“I long, as does every human being, to be at home wherever I find myself.” –Maya Angelou
I’ve always had a thing about the houses I’ve lived in. No matter their size, age, shape, or beauty (or lack thereof), I have always fallen in love with them. There was the farmhouse when I was a preschooler with a red hand-pump that was the source of our water at the kitchen sink, the huge metal register over the coal furnace, and the outhouse on the other side of the driveway. There was the hotel-like square-block-of-a-house with six bedrooms upstairs (with no heat) that we rented my senior year in high school. There was the Civil-War-era house Chris and I rented in Missouri when we were first married that only had a fuel oil stove in one room of the huge house, had ancient floral wallpaper, and a kitchen large enough and spare enough that it could have housed us and all our four-legged friends. They were all my home for a certain, wonderful, impressionable period of my life.
When I arrived at my Mom’s place last month (one of those homes on my list of homes), I looked out over the pasture and wondered out loud, “Whose home is this? Cows or geese?” The Canadian Geese were scattered from the lake like marbles tossed from a hand. They ranged across the pasture, grazing at blades of grass and tasty seeds, then settled down to rest in the sun like miniature cows.
At this time of year, they were much more interested in pasture than the lake, but would wade into the water for a drink or a bite to eat in the shore mud…
or for a quick swim with their companion ducks.
The cows grazed their ‘summer pasture’ home, making the rounds from hilltop to hilltop.
Nights and early mornings they were bedded down in the grass, chewing their cud, resting and digesting.
The bull maintained his large presence with the herd by belching out low bellows and by watching over and schooling the young calves.
Each species had their routine and their preferred places, but just as often I would see the two groups together—grazing together, resting together, at home together. My Mom said occasionally she had noticed a scuffle between a protective cow and a pugnacious goose, but for the most part, they lived in harmony.
Whose home is this? The cows and calves have returned from their rented summer home to their ‘winter pasture’ closer to their caretakers. Some of the geese stay for most of the year and enjoy abundant food, water, and protection for raising their families and living a good goose life, but still usually fly south to a new home for the coldest winter months. Who remains? The gophers, coyotes, fox, opossums, the myriad of amphibians and insects in various stages of development, and many other species. The pasture is home to many.
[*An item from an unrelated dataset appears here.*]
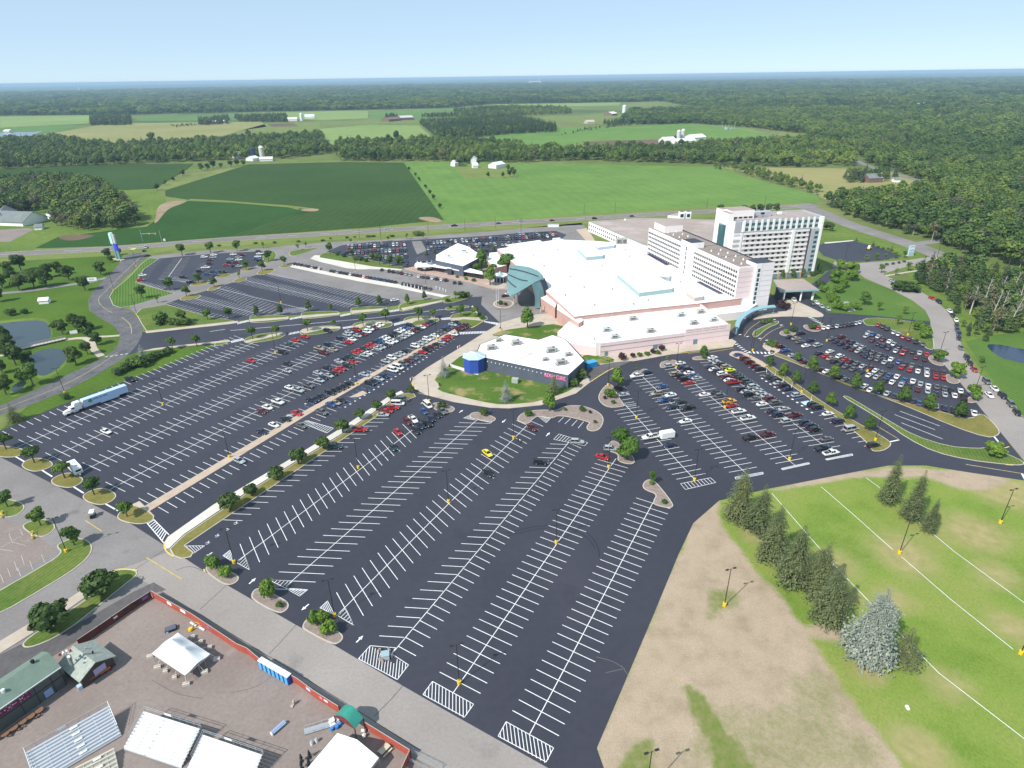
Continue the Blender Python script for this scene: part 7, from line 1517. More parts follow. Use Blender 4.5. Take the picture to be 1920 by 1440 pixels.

I would amend Maya Angelou’s quote by taking out the word human—“I long, as does every being, to be at home wherever I find myself.” The creatures around us desire a safe place to live with food, water, shelter, and protection—wherever they find themselves. And most often, they do so with one another in the web of Nature’s life. They are at home together. Another thing we can learn from Mother Nature. As humans though, with our big brains, we are challenged and compelled even, to go beyond the finding of a home with its shelter, safety, and sustenance. “It’s not about finding a home so much as finding yourself,” says actor Jason Behr. Finding yourself. Finding ourselves. See what I mean about a challenge?